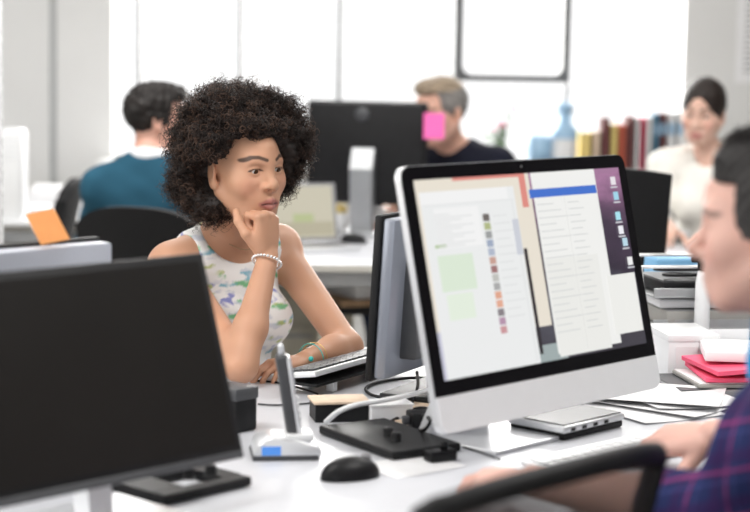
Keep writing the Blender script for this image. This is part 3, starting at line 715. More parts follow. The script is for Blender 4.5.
def face_prims(h, fem):
    P = []
    for s in (-1, 1): P.append(ell(h, (s*.0315, .0715, -.001), (.0155, .0142, .0138), .005))
    nt, nq = (.110, .006) if fem else (.117, 0)
    P += [lc(h, (0, .083, .010), (0, nt-.006, -.034+nq), .0075, .0100, .012), lc(h, (0, nt-.003, -.037+nq), (0, nt-.003, -.038+nq), .0098, k=.008)]
    nw = .0145 if fem else .0125
    for s in (-1, 1): P.append(ell(h, (s*nw, .0945, -.0415+nq), (.0078, .011, .0075), .008))
    P.append(lc(h, (0, .09, -.045+nq), (0, nt-.006, -.044+nq), .007, .006, .008))
    P.append(ell(h, (0, .074, -.07), (.032, .022, .026), .022))
    lt = .0070 if fem else .0045
    for s in (-1, 1):
        P.append(lc(h, (0, .0965, -.0670), (s*.024, .082, -.0735), lt, lt*.45, .005)); P.append(lc(h, (0, .095, -.0805), (s*.023, .082, -.0745), lt*1.2, lt*.45, .005))
        # ears
        P.append(ell(h, (s*.0775, -.020, -.014), (.008, .019, .031), .008, Matrix.Rotation(-s*.35, 3, 'Z') @ Matrix.Rotation(.18, 3, 'X')))
        P.append(ell(h, (s*.0775, -.010, -.038), (.006, .010, .011), .008))
    return P
def face_cut2(h, fem):
    P = []
    for s in (-1, 1):
        P.append(ell(h, (s*.0315, .088, -.0015), (.0142 if fem else .0130, .011, .0050 if fem else .0036), .002))
        P.append(ell(h, (s*.0065, .1015 if fem else .106, -.0415 if fem else -.0475), (.0035, .006, .0035), .003)); P.append(ell(h, (s*.0865, -.016, -.012), (.006, .010, .017), .006))
        P.append(lc(h, (0, .105, -.0742), (s*.024, .087, -.0748), .0016, .0012, .002))
    return P
def segd(L, a, b):
    a, b = A3(*a), A3(*b); ba = b-a; t = np.clip(((L-a) @ ba)/(ba @ ba), 0, 1); return np.linalg.norm(L-a-t[:, None]*ba, axis=1)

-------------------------

What is needed:
Please write out all of the material above without changing a word, and omit any pictures.

Correct output:
Keep writing the Blender script for this image. This is part 3, starting at line 715. More parts follow. The script is for Blender 4.5.
def face_prims(h, fem):
    P = []
    for s in (-1, 1): P.append(ell(h, (s*.0315, .0715, -.001), (.0155, .0142, .0138), .005))
    nt, nq = (.110, .006) if fem else (.117, 0)
    P += [lc(h, (0, .083, .010), (0, nt-.006, -.034+nq), .0075, .0100, .012), lc(h, (0, nt-.003, -.037+nq), (0, nt-.003, -.038+nq), .0098, k=.008)]
    nw = .0145 if fem else .0125
    for s in (-1, 1): P.append(ell(h, (s*nw, .0945, -.0415+nq), (.0078, .011, .0075), .008))
    P.append(lc(h, (0, .09, -.045+nq), (0, nt-.006, -.044+nq), .007, .006, .008))
    P.append(ell(h, (0, .074, -.07), (.032, .022, .026), .022))
    lt = .0070 if fem else .0045
    for s in (-1, 1):
        P.append(lc(h, (0, .0965, -.0670), (s*.024, .082, -.0735), lt, lt*.45, .005)); P.append(lc(h, (0, .095, -.0805), (s*.023, .082, -.0745), lt*1.2, lt*.45, .005))
        # ears
        P.append(ell(h, (s*.0775, -.020, -.014), (.008, .019, .031), .008, Matrix.Rotation(-s*.35, 3, 'Z') @ Matrix.Rotation(.18, 3, 'X')))
        P.append(ell(h, (s*.0775, -.010, -.038), (.006, .010, .011), .008))
    return P
def face_cut2(h, fem):
    P = []
    for s in (-1, 1):
        P.append(ell(h, (s*.0315, .088, -.0015), (.0142 if fem else .0130, .011, .0050 if fem else .0036), .002))
        P.append(ell(h, (s*.0065, .1015 if fem else .106, -.0415 if fem else -.0475), (.0035, .006, .0035), .003)); P.append(ell(h, (s*.0865, -.016, -.012), (.006, .010, .017), .006))
        P.append(lc(h, (0, .105, -.0742), (s*.024, .087, -.0748), .0016, .0012, .002))
    return P
def segd(L, a, b):
    a, b = A3(*a), A3(*b); ba = b-a; t = np.clip(((L-a) @ ba)/(ba @ ba), 0, 1); return np.linalg.norm(L-a-t[:, None]*ba, axis=1)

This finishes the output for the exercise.